## Required task
Beginning with the first line of the data below, extract each line up to and including the one containing "False).build('drain', M['chrome'], sk)". Copy them exactly and add nothing.

## Given data
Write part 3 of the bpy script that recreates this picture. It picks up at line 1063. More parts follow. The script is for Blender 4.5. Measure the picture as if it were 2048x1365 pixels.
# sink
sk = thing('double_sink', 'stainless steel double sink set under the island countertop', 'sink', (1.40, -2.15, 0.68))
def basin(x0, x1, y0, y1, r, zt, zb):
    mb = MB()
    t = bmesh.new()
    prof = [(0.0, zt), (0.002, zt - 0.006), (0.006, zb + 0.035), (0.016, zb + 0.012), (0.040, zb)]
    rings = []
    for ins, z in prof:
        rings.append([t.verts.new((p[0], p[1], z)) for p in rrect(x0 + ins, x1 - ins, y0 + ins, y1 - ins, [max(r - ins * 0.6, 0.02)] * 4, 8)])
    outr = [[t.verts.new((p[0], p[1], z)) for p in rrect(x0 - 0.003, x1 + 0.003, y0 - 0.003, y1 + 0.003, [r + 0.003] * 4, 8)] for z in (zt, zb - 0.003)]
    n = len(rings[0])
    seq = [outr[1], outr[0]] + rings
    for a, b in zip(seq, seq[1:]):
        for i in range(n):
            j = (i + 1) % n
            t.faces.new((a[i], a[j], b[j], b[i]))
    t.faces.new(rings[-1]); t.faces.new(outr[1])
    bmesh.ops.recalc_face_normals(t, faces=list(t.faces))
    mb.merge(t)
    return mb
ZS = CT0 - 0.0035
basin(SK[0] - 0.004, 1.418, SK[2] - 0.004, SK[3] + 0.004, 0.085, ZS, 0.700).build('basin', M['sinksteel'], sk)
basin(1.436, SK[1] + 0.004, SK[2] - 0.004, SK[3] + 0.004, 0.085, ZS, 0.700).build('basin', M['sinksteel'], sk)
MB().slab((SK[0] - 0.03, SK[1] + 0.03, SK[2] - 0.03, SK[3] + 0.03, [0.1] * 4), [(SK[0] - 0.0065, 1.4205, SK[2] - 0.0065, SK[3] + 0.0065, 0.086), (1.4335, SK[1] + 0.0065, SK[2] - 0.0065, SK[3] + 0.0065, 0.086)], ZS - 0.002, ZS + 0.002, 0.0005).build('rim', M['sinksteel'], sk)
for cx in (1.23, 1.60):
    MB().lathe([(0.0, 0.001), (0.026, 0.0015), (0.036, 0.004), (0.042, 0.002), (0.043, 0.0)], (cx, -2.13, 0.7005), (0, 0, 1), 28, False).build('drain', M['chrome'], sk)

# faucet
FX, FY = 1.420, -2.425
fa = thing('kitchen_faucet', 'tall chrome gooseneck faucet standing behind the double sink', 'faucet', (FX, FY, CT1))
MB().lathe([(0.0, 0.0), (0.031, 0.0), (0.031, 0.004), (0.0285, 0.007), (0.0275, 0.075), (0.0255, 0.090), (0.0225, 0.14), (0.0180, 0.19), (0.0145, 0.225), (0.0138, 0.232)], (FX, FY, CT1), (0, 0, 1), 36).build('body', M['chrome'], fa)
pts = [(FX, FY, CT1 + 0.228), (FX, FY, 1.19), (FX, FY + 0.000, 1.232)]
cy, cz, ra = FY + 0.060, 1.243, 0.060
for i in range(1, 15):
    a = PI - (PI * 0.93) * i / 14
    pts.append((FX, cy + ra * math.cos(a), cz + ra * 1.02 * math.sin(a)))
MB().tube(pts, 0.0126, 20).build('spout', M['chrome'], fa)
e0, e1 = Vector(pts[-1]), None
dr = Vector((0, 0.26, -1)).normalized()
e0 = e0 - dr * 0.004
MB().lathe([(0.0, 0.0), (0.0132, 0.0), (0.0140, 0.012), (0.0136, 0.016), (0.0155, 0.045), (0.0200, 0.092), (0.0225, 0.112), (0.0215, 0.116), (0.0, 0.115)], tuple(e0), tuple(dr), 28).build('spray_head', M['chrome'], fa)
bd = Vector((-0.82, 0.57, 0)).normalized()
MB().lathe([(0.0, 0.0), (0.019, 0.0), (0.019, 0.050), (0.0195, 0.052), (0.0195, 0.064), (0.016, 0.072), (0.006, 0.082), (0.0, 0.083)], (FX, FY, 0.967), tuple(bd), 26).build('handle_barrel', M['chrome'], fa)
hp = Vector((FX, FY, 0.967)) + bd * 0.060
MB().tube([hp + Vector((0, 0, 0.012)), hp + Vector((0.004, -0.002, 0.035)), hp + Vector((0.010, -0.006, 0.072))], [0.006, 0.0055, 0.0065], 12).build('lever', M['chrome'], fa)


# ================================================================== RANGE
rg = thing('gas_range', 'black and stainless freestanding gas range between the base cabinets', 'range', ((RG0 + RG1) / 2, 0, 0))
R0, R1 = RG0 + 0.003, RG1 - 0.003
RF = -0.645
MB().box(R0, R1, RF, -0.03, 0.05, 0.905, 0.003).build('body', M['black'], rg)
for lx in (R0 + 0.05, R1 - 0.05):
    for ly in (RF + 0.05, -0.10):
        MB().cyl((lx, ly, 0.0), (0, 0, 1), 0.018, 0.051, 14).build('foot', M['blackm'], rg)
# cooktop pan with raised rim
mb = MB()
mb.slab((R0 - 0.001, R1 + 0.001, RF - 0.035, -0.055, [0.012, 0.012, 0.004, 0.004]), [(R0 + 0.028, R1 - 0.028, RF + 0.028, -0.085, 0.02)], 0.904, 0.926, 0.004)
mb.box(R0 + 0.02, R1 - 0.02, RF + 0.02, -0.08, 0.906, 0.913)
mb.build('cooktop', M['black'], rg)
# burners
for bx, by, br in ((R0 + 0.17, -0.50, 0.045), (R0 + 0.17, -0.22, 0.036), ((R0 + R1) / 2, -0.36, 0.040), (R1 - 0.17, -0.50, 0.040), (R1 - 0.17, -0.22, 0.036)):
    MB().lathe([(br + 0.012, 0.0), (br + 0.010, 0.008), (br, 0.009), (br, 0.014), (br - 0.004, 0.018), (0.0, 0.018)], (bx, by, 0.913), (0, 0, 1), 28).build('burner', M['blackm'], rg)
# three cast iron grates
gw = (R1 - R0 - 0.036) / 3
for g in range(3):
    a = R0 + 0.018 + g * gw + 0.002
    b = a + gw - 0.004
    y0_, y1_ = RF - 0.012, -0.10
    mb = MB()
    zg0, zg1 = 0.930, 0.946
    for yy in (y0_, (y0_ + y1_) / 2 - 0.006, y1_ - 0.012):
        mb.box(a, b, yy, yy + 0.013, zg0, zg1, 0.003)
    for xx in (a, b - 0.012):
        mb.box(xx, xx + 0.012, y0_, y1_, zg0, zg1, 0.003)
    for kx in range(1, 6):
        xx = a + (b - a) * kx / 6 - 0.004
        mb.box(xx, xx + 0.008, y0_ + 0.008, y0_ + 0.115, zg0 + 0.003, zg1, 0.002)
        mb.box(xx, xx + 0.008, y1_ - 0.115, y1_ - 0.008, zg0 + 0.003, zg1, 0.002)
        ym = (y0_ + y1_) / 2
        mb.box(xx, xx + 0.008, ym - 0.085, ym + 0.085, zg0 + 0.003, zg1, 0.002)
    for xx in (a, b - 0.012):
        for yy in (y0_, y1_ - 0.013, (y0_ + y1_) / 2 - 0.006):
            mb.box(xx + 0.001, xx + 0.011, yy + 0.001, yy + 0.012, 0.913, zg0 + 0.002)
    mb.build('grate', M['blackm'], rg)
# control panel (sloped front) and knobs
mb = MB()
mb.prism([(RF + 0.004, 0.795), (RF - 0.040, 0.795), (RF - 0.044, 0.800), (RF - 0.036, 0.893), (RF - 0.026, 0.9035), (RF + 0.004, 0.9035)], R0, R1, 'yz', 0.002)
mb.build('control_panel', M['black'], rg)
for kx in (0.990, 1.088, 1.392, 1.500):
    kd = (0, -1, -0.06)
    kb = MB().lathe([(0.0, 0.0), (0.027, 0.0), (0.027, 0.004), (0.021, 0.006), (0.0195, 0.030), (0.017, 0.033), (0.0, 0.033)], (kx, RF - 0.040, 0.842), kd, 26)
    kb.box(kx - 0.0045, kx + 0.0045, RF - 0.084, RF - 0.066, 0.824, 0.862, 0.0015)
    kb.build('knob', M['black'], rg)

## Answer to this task
Write part 3 of the bpy script that recreates this picture. It picks up at line 1063. More parts follow. The script is for Blender 4.5. Measure the picture as if it were 2048x1365 pixels.
# sink
sk = thing('double_sink', 'stainless steel double sink set under the island countertop', 'sink', (1.40, -2.15, 0.68))
def basin(x0, x1, y0, y1, r, zt, zb):
    mb = MB()
    t = bmesh.new()
    prof = [(0.0, zt), (0.002, zt - 0.006), (0.006, zb + 0.035), (0.016, zb + 0.012), (0.040, zb)]
    rings = []
    for ins, z in prof:
        rings.append([t.verts.new((p[0], p[1], z)) for p in rrect(x0 + ins, x1 - ins, y0 + ins, y1 - ins, [max(r - ins * 0.6, 0.02)] * 4, 8)])
    outr = [[t.verts.new((p[0], p[1], z)) for p in rrect(x0 - 0.003, x1 + 0.003, y0 - 0.003, y1 + 0.003, [r + 0.003] * 4, 8)] for z in (zt, zb - 0.003)]
    n = len(rings[0])
    seq = [outr[1], outr[0]] + rings
    for a, b in zip(seq, seq[1:]):
        for i in range(n):
            j = (i + 1) % n
            t.faces.new((a[i], a[j], b[j], b[i]))
    t.faces.new(rings[-1]); t.faces.new(outr[1])
    bmesh.ops.recalc_face_normals(t, faces=list(t.faces))
    mb.merge(t)
    return mb
ZS = CT0 - 0.0035
basin(SK[0] - 0.004, 1.418, SK[2] - 0.004, SK[3] + 0.004, 0.085, ZS, 0.700).build('basin', M['sinksteel'], sk)
basin(1.436, SK[1] + 0.004, SK[2] - 0.004, SK[3] + 0.004, 0.085, ZS, 0.700).build('basin', M['sinksteel'], sk)
MB().slab((SK[0] - 0.03, SK[1] + 0.03, SK[2] - 0.03, SK[3] + 0.03, [0.1] * 4), [(SK[0] - 0.0065, 1.4205, SK[2] - 0.0065, SK[3] + 0.0065, 0.086), (1.4335, SK[1] + 0.0065, SK[2] - 0.0065, SK[3] + 0.0065, 0.086)], ZS - 0.002, ZS + 0.002, 0.0005).build('rim', M['sinksteel'], sk)
for cx in (1.23, 1.60):
    MB().lathe([(0.0, 0.001), (0.026, 0.0015), (0.036, 0.004), (0.042, 0.002), (0.043, 0.0)], (cx, -2.13, 0.7005), (0, 0, 1), 28, False).build('drain', M['chrome'], sk)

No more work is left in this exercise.